欧州のエネルギー危機は、この秋から産業や一般世帯に大きな影響を及ぼしているが、「記録的」と言われるガス価格高騰の背景には何があるのか?供給不足の原因には、EUの最大サプライヤーであるロシアとの政治的な要因が関連しているものとの見方が強い。しかし、一方で、EUの高いガス消費量に加え、EUにとって決して友好国とは言えないロシアへの依存、EUにおけるガス貯蓄量の低下、気候変動対策におけるエネルギー関連規制の強化など、これまでに予防策を講じていなかったEUの不手際も指摘されている。
欧州市場のガスの値上がりは、今年4月から止まるところを知らず、10月までに4倍に跳ね上がり、昨年度との比較では6倍まで上昇している(図1参照)。欧州では、電力の5分の一がガス由来であるため、このガス価格高騰が電力価格の急上昇にもつながっている。今後もこの状態はしばらく続くと見られており、EUおよび加盟各国は対策を急いでいる。

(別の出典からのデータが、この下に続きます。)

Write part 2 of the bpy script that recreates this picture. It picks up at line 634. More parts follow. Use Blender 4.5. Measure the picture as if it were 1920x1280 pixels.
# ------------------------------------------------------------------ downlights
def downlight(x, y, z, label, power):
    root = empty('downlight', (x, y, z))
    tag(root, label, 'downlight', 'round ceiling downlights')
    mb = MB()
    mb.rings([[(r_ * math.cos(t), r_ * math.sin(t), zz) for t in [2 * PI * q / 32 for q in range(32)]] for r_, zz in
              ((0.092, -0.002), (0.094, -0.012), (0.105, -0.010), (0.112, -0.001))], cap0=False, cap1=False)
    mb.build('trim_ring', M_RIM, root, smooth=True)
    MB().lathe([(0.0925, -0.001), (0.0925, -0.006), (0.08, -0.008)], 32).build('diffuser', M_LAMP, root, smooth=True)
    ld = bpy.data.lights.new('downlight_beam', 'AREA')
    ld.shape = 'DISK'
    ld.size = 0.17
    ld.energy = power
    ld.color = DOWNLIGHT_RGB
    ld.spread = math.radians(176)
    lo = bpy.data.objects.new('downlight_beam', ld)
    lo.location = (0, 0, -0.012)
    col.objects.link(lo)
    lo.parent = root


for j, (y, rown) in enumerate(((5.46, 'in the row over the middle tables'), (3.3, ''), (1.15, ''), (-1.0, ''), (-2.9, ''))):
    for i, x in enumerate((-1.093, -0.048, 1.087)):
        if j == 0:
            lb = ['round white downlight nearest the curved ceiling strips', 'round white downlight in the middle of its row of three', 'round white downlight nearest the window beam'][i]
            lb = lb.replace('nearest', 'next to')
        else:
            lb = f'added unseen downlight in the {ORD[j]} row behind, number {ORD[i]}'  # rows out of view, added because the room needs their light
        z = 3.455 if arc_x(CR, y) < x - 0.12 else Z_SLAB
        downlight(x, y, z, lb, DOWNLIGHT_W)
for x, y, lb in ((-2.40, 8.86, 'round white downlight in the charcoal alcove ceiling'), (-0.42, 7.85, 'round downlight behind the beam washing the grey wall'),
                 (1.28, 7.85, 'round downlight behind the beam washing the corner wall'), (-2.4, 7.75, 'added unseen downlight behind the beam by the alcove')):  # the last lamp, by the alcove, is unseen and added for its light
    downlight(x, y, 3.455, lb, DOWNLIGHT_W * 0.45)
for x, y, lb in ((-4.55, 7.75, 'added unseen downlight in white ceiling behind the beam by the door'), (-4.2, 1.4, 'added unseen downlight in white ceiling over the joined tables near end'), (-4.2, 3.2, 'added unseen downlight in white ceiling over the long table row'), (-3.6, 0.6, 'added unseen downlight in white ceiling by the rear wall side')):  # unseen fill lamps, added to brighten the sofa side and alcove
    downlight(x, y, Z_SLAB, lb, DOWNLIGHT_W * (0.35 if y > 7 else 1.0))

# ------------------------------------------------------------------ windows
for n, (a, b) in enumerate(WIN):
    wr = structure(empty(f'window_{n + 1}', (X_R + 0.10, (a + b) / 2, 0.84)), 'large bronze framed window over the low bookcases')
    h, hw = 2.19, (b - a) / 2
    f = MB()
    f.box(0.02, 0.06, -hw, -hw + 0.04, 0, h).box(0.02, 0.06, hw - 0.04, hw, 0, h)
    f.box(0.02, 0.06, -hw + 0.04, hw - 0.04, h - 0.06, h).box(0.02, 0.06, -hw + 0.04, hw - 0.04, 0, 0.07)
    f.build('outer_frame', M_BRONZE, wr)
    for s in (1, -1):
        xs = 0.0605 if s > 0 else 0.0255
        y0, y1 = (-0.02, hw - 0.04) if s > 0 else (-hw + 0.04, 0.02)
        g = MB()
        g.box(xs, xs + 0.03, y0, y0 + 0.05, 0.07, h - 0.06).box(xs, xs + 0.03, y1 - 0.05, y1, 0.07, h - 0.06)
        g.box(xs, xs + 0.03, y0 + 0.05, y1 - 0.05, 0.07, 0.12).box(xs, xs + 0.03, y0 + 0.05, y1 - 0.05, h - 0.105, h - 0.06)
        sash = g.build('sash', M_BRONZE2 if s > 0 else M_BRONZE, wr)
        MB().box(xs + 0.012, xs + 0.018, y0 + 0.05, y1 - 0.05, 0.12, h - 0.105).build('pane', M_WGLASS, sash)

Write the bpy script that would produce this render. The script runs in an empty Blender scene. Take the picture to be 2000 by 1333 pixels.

図1:今年4月からの欧州市場における天然ガス価格の推移
EUは、天然ガスへの依存率が高く、その大部分がEU域外からの輸入である。2019年における域外からの輸入は90%となっている。中でも、ロシアからの輸入が4割以上と最も高く、次のノルウェーの2割を引き離している(図2参照)
図2:国別EU域外からの天然ガス輸入(2019年/2020年)
EUにおける天然ガスの貯蓄についても、今年の貯蓄量は77%と、昨年度の95%との比較では低下していることも懸念の一つである。これは、昨年の冬が厳しく長かったことで、貯蓄量が減少したためである。今回のエネルギー危機を受けて、EUは、規制により再生可能エネルギーの利用拡大の加速化を行うと同時に、加盟国内および地域ごとの戦略的備蓄の設置を検討している。
また、EU のグリーンディール下、クリーンエネルギー移行への推進により、多くの加盟国が、ガス長期購買契約から短期契約へ移行していることも、価格の高騰に寄与しているようだ。
EU27カ国では、ガスは石油に次いで最も消費されているエネルギーだ。10年前との比較では、再生可能エネルギーなど代替エネルギーが増えたことにより、ガスの消費は減少傾向にはあるが、それでもまだガスへの依存率は高い(図3参照)。